Ketiga. Pengelolaan yang salah. Tata kelola permukiman yang salah menjadikan sumber air tanah terlalu dekat dengan septic tank sehingga air tanah yang dipakai akan tercemar bakteri. Selain itu, pengelolaan air yang dilakukan swasta menjadi berdampak buruk bagi rakyat. Karena air yang sumbernya melimpah ini jika dikelola swasta hanya akan menguntungkan sebagian kecil rakyat saja. Air seharusnya dikelola oleh negara bukan swasta.
Islam Mengatur Soal Pengelolaan Air sebagai Sumber Daya Alam
Dalam Islam, pemerintah wajib memastikan ketersediaan dan distribusi air bersih secara merata. Pengelolaan air sebagai sumber daya alam yang terus mengalir harus dikelola dengan baik oleh pemerintah. Air yang digunakan untuk kebutuhan dasar seperti minum, memasak, makan, mencuci, mandi dll., amat perlu diperhatikan kesediaannya oleh pemerintah. Sehingga rakyat tak perlu khawatir akan hal tersebut.
Air adalah harta kepemilikan umum, sehingga pengelolaan air oleh individu atau swasta dilarang dalam Islam. Seperti yang dikatakan oleh Ibnu Qudamah dalam kitabnya Al-Mughni, yang mengatakan : “Barang-barang tambang yang oleh manusia didambakan dan dimanfaatkan tanpa biaya, seperti halnya garam, air, belerang, gas, mumia (semacam obat), petroleum, intan dan lain-lain, tidak boleh dipertahankan (hak kepemilikan individualnya) selain oleh seluruh kaum Muslim, sebab hal itu akan merugikan mereka."
Maksudnya, sumber daya yang melimpah pengelolaannya diberikan kepada negara, agar manfaatnya dapat merata dan tersalurkan dengan baik. Namun yang terjadi pada negara dengan menganut sistem kapitalis sekuler saat ini, membuat pihak swasta atau siapa saja bisa mengelola barang tambang yang keuntungannya hanya dirasakan oleh sebagian orang. Tak jarang masyarakat hanya mendapati kerugian.

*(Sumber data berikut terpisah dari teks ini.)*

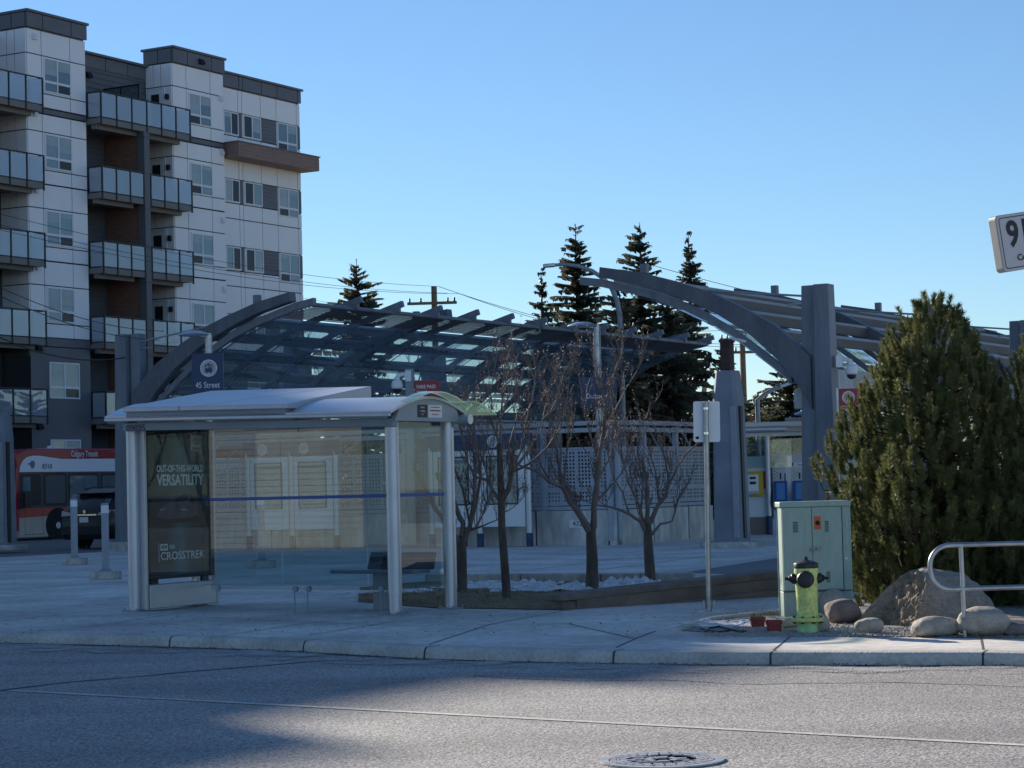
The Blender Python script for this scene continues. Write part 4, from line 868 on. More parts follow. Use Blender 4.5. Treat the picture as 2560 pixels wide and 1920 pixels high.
# glazing
def pane(x0, x1, y, z0=.28, z1=2.26):
    mb = MB(); mb.box(x0, y-.005, z0, x1, y+.005, z1); g = mb.build('glass_panel', M_shglass, sh)
    mb = MB(); mb.box(x0, y-.0075, 1.335, x1, y-.0055, 1.37); mb.build('blue_stripe', M_stripe, g)
    mb = MB(); mb.box(x0, y-.007, z0-.012, x1, y+.007, z0); mb.build('glass_edge', M_aluL, g)
    for x in ((x0+.09, x1-.09) if y < .5 else ()):
        mb = MB(); mb.tube([(x, y-.02, 0), (x, y-.02, .26)], .008, n=8); mb.lathe([(.034, -.02), (.034, .02)], 16, axis='y', c=(x, y, .29)); mb.build('clamp', M_steelL, g)
pane(1.22, 2.57, .0); pane(2.58, SL-.1, .0); pane(.12, 1.4, SW); pane(1.42, 2.7, SW); pane(2.72, SL-.12, SW)
mb = MB(); mb.box(SL-.005, .1, .28, SL+.005, SW-.1, 2.26); g = mb.build('glass_panel', M_shglass, sh); mb = MB(); mb.box(SL+.0055, .1, 1.335, SL+.0075, SW-.1, 1.37); mb.build('blue_stripe', M_stripe, g)
# advertising lightbox closing the left end, facing in
mb = MB(); mb.box(-.02, .10, .385, .13, 1.50, 2.24); ad = mb.build('advert_case', M_capb, sh, bevel=.01)
mb = MB(); mb.box(-.03, .03, .02, .16, .075, 2.26); mb.box(-.03, 1.40, .02, .10, 1.445, 2.26); mb.build('advert_upright', M_alu, sh, bevel=.008)
mb = MB(); mb.box(-.04, .08, .03, .18, 1.40, .325); mb.build('advert_base', M_alu, sh, bevel=.01)
for y in (.2, 1.16): mb = MB(); mb.box(0, y, .325, .1, y+.12, .385); mb.build('advert_foot', M_rail, sh)
po_ = bpy.data.materials.new('printed_poster'); nn, ll = nodes(po_); o_ = nn.new('ShaderNodeOutputMaterial'); b_ = nn.new('ShaderNodeBsdfPrincipled'); b_.inputs['Roughness'].default_value = .5; ll.new(b_.outputs[0], o_.inputs[0])
tc_ = nn.new('ShaderNodeTexCoord'); sp_ = nn.new('ShaderNodeSeparateXYZ'); ll.new(tc_.outputs['Object'], sp_.inputs[0])
cr_ = nn.new('ShaderNodeValToRGB'); ll.new(sp_.outputs[1], cr_.inputs[0])
for i, (p, c) in enumerate([(.15, (.012, .018, .028)), (.55, (.02, .045, .07)), (.8, (.06, .16, .21)), (1.0, (.03, .07, .10)), (1.4, (.01, .016, .026))]):
    e = cr_.color_ramp.elements[i] if i < 2 else cr_.color_ramp.elements.new(min(p/1.5, 1)); e.position = p/1.5; e.color = (*c, 1)
mp_ = nn.new('ShaderNodeMath'); mp_.operation = 'MULTIPLY'; mp_.inputs[1].default_value = 1/1.5; ll.new(sp_.outputs[1], mp_.inputs[0]); ll.new(mp_.outputs[0], cr_.inputs[0])
ns_ = nn.new('ShaderNodeTexNoise'); ns_.inputs['Scale'].default_value = 3; ll.new(tc_.outputs['Object'], ns_.inputs[0]); mz_ = nn.new('ShaderNodeMix'); mz_.data_type = 'RGBA'; mz_.blend_type = 'MULTIPLY'; mz_.inputs[0].default_value = 1
r_ = nn.new('ShaderNodeMapRange'); r_.inputs[1].default_value = .3; r_.inputs[2].default_value = .7; r_.inputs[3].default_value = .6; r_.inputs[4].default_value = 1.3; ll.new(ns_.outputs[0], r_.inputs[0])
ll.new(cr_.outputs[0], mz_.inputs[6]); ll.new(r_.outputs[0], mz_.inputs[7]); ll.new(mz_.outputs[2], b_.inputs['Base Color'])
mb = MB(); mb.box(.131, .15, .43, .134, 1.45, 2.19); pst = mb.build('poster', po_, ad)
RT = (PI/2, 0, PI/2); PX = .1365
M_adtxt = mat('poster_lettering', (.74, .84, .85), .5)
# the poster faces +x: its left edge is the end nearest the road (low y)
text('OUT-OF-THIS-WORLD', .12, M_adtxt, pst, (PX, .80, 1.745), RT, width=.98, bold=.003); text('VERSATILITY', .19, M_adtxt, pst, (PX, .80, 1.60), RT, width=.98, bold=.005)
text('CROSSTREK', .14, M_signw, pst, (PX, .82, .66), RT, width=.92, bold=.001); text('2026', .07, M_adtxt, pst, (PX, .60, .775), RT, width=.12)
mb = MB(); mb.box(PX-.001, .36, .735, PX, .51, .815); nb = mb.build('new_badge', M_adtxt, pst); text('NEW', .07, M_ink, nb, (PX+.001, .435, .775), RT, width=.12, bold=.002)
mb = MB(); mb.box(PX-.001, .325, .59, PX, .332, .83); mb.build('rule', M_adtxt, pst)
mb = MB(); mb.box(PX-.002, 1.02, 1.97, PX-.0005, 1.27, 2.17); lg = mb.build('logo_tile', mat('logo_grey', (.30, .33, .35), .5), pst); text('SUBARU', .05, M_ink, lg, (PX, 1.145, 1.995), RT, width=.18, bold=.002)
mb = MB()
for k in range(24):
    a, b = 2*PI*k/24, 2*PI*(k+1)/24; mb.quad((PX, 1.145+.075*math.cos(a), 2.09+.042*math.sin(a)), (PX, 1.145+.075*math.cos(b), 2.09+.042*math.sin(b)), (PX, 1.145+.062*math.cos(b), 2.09+.031*math.sin(b)), (PX, 1.145+.062*math.cos(a), 2.09+.031*math.sin(a)))
for y, z, r in ((1.11, 2.10, .012), (1.15, 2.105, .008), (1.17, 2.095, .008), (1.14, 2.08, .008), (1.18, 2.08, .008), (1.16, 2.075, .008)): mb.lathe([(r, -.0004), (r, .0004)], 8, axis='x', c=(PX, y, z))
mb.build('logo_oval', M_ink, lg)
# pictured car: flat printed shapes on the poster
M_pc1 = mat('print_plum', (.10, .085, .12), .5, nz=(9, .3)); M_pc2 = mat('print_dark', (.014, .018, .026), .5); M_pc3 = mat('print_light', (.30, .34, .38), .5)
def flat(poly, x, mt, nm):
    mb = MB(); mb.prism(poly, x-.0012, x, 'x'); mb.build(nm, mt, pst)
flat([(.16, 1.02), (.30, 1.06), (1.30, 1.09), (1.44, 1.10), (1.44, 1.16), (.16, 1.15)], PX-.0012, M_pc2, 'printed_ground')
flat([(.30, 1.16), (.33, 1.23), (.48, 1.30), (.62, 1.34), (.72, 1.41), (.86, 1.44), (1.02, 1.44), (1.10, 1.38), (1.15, 1.28), (1.15, 1.17), (1.0, 1.13), (.5, 1.12)], PX, M_pc1, 'printed_car')
flat([(.64, 1.335), (.735, 1.395), (.86, 1.425), (.94, 1.425), (.95, 1.35)], PX+.001, M_pc2, 'printed_windscreen')
flat([(.98, 1.42), (1.02, 1.42), (1.085, 1.37), (1.10, 1.31), (.985, 1.33)], PX+.001, M_pc2, 'printed_side_glass')
flat([(.36, 1.225), (.50, 1.245), (.50, 1.255), (.37, 1.245)], PX+.001, M_pc3, 'printed_headlight'); flat([(.80, 1.225), (.93, 1.215), (.93, 1.235), (.80, 1.25)], PX+.001, M_pc3, 'printed_headlight')
mb = MB(); mb.box(.142, .12, .40, .146, 1.48, 2.22); mb.build('advert_glass', M_adglass, ad)
ad.scale.y = .91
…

Dalam pengelolaan sumber daya alam, khilafah bisa bekerjasama dengan swasta atau masyarakat dalam hal kontrak ijarah atau sewa jasa. Masyarakat dapat dilibatkan sebagai buruh yang tidak memiliki wewenang untuk menguasai.
Pengelolaan sumber daya yang dilakukan pemerintah dalam sistem Islam tentunya akan memberikan maslahat bagi masyarakat.
Pengawasan yang dilakukan bertujuan agar tidak terjadinya mudhorot dalam pemanfaatannya dan terhindar dari kecurangan yang dilakukan individu. Jika terjadi kecurangan, tentunya hukum Islam mampu mengurai masalah ke akarnya. Dalam sistem Islam terdapat Qadhi hisbah yang bertugas keliling melakukan pengawasan dan penindakan langsung di tempat secara proaktif (jemput bola), menyelesaikan kasus dengan cepat tanpa duduk di ruang sidang dan selalu didampingi Syurthoh (aparat). Dengan hukuman yang tegas dan cepat diharapkan tak ada kasus serupa yang terjadi kemudian.